1.1 Key challenges for European society
Climate change has far-reaching consequences and is one of the key drivers of global environmental change. Current and projected impacts in Europe, together with their related costs, suggest that climate change will — either directly or indirectly — test the vulnerability of European society with economic, environmental, societal, geopolitical and technological risks (3). The security, health and quality of life of European citizens are at the core of the matter and climate change constitutes an additional pressure (4) that challenges most of the components of human and natural systems.

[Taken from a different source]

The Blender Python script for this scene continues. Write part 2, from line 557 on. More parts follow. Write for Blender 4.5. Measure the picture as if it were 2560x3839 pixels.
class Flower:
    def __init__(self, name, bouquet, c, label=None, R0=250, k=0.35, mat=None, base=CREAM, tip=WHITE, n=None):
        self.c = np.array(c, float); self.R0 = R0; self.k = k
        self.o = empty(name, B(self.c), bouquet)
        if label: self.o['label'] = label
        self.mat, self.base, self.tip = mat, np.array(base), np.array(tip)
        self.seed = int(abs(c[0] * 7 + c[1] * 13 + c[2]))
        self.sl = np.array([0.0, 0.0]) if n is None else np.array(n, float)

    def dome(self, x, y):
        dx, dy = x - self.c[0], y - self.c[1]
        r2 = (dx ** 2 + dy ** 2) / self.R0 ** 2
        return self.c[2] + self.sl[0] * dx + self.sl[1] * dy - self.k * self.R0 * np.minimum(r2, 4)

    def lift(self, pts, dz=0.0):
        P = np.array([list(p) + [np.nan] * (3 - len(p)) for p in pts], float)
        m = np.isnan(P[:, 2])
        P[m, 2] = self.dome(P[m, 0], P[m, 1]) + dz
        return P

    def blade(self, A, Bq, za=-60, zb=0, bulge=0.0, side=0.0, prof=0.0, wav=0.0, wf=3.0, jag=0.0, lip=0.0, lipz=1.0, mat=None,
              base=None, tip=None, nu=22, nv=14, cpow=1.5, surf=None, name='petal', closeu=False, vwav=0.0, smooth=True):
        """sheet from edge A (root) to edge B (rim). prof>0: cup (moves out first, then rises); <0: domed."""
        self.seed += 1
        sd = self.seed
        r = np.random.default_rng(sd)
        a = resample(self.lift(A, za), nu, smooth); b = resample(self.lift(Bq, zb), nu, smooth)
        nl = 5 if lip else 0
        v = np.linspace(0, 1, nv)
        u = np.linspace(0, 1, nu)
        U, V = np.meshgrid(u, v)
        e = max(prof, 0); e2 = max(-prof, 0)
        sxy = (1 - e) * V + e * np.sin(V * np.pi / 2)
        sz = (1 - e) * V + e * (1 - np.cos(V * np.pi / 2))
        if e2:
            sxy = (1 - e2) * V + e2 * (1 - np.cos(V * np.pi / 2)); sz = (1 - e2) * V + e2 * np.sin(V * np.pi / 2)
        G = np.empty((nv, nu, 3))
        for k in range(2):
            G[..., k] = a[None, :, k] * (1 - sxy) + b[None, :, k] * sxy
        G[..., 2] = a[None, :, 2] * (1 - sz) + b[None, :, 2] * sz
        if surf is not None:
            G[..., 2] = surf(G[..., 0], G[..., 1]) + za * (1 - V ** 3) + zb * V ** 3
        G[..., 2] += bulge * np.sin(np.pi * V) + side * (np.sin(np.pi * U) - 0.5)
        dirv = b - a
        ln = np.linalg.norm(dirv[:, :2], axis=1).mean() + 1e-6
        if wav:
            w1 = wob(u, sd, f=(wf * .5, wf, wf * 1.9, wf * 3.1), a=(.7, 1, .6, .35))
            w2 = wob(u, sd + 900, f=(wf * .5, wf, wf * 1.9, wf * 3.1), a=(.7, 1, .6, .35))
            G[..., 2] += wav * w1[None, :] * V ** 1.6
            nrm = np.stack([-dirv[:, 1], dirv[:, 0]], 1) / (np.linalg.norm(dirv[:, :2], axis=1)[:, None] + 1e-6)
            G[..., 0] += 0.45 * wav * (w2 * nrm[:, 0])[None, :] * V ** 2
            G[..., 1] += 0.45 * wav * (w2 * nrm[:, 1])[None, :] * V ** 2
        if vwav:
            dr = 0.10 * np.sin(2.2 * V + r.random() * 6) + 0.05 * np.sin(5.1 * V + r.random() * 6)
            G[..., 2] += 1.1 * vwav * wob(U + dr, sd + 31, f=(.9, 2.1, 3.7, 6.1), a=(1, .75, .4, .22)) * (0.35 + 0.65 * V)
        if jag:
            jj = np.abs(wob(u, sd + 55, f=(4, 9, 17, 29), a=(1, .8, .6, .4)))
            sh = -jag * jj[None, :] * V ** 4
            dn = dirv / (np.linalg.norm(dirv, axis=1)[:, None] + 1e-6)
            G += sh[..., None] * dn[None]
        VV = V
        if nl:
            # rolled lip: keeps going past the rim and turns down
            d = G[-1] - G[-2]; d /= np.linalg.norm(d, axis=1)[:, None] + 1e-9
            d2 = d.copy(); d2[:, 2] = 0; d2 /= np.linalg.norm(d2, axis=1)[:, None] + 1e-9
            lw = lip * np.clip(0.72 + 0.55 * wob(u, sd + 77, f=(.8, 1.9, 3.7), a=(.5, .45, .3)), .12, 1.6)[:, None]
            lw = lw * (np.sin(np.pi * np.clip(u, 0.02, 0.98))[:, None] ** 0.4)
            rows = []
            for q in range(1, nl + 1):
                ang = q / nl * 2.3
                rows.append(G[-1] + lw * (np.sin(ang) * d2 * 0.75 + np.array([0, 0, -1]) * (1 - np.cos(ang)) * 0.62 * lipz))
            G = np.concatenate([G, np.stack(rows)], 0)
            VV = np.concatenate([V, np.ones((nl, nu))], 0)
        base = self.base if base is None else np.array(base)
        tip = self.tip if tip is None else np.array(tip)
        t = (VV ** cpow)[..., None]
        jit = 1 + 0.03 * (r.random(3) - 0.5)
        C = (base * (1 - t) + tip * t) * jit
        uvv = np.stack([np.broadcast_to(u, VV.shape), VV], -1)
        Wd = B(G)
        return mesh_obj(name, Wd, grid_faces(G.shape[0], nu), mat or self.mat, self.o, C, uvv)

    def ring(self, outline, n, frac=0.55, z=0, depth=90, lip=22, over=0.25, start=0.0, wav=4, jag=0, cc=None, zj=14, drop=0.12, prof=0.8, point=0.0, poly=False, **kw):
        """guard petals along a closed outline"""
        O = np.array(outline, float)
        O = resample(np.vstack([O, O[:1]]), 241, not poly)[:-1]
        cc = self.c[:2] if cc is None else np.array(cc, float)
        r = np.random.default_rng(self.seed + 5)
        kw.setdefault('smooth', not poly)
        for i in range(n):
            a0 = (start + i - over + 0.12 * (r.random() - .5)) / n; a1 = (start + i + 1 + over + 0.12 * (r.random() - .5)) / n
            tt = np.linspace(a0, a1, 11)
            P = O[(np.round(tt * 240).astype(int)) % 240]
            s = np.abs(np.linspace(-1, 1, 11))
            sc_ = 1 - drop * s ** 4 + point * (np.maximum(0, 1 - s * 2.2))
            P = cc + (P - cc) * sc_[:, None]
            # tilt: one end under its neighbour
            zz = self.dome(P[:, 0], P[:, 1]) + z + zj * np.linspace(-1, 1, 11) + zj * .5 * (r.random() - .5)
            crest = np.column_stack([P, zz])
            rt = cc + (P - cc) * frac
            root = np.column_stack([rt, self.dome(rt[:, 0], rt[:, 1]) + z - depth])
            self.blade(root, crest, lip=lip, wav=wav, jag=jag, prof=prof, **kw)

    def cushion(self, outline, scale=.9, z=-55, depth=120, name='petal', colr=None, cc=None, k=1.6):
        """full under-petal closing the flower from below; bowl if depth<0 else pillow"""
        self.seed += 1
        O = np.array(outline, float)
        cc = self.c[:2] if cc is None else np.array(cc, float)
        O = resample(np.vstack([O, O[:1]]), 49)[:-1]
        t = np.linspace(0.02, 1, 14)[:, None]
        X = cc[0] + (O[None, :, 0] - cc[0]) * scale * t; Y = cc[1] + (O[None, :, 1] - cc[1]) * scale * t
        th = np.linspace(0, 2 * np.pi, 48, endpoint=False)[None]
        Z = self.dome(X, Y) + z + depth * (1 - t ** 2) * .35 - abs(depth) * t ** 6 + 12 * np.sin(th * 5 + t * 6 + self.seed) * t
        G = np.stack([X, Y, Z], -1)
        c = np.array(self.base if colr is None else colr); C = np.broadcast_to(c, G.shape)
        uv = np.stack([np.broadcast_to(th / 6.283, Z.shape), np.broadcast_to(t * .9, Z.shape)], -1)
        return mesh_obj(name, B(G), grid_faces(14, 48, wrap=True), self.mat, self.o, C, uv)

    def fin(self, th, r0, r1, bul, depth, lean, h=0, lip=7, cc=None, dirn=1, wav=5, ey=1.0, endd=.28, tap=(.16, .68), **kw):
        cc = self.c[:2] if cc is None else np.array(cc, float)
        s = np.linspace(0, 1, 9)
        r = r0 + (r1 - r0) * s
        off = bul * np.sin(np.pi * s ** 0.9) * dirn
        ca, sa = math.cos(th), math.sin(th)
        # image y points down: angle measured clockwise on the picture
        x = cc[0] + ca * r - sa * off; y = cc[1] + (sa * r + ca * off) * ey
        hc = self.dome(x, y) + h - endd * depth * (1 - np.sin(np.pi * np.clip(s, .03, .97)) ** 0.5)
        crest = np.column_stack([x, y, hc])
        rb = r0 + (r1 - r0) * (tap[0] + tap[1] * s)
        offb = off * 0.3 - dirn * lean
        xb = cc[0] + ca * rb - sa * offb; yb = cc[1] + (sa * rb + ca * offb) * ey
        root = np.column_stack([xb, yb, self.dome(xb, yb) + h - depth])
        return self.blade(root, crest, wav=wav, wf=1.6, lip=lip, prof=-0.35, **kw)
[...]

Europe faces significant challenges from current and expected climate change, ranging from gradual ones — increase in temperature, loss of biodiversity, and rise of sea level — to sudden and extreme events — storms and flooding. Human systems in Europe are expected to be heavily affected by health problems and fatalities as a result of heat waves, floods, etc.; unbearable costs of damage to communities, infrastructures and the built environment from, for example, droughts and water scarcity; the loss of economic opportunities from, inter alia, lower crop yields and changing patterns of tourism; and a loss in the quality of life as a result, for example, of stress. Climate change will directly or indirectly affect all economic sectors, regions and citizens, although to different degrees depending on their coping and adaptive capacities as well as their location. The consequences of climate change will also have feedback effects on socio-economic developments, such as settlement patterns especially in regions and areas that are particularly vulnerable, such as coastal zones, flood plains, mountains and cities as well as the Mediterranean basin and the Arctic.
Drivers of socio-economic development in Europe also have the potential to exacerbate the impacts of climate change. For example land-cover and land-use changes such as urban sprawl and soil sealing may heighten the effects of floods, heat island effects and heat waves on urban systems or food systems could be impacted by water scarcity. Natural systems provide vital ecosystem goods and services for many human activities including agriculture, forestry, fisheries, tourism and the supply of clean water.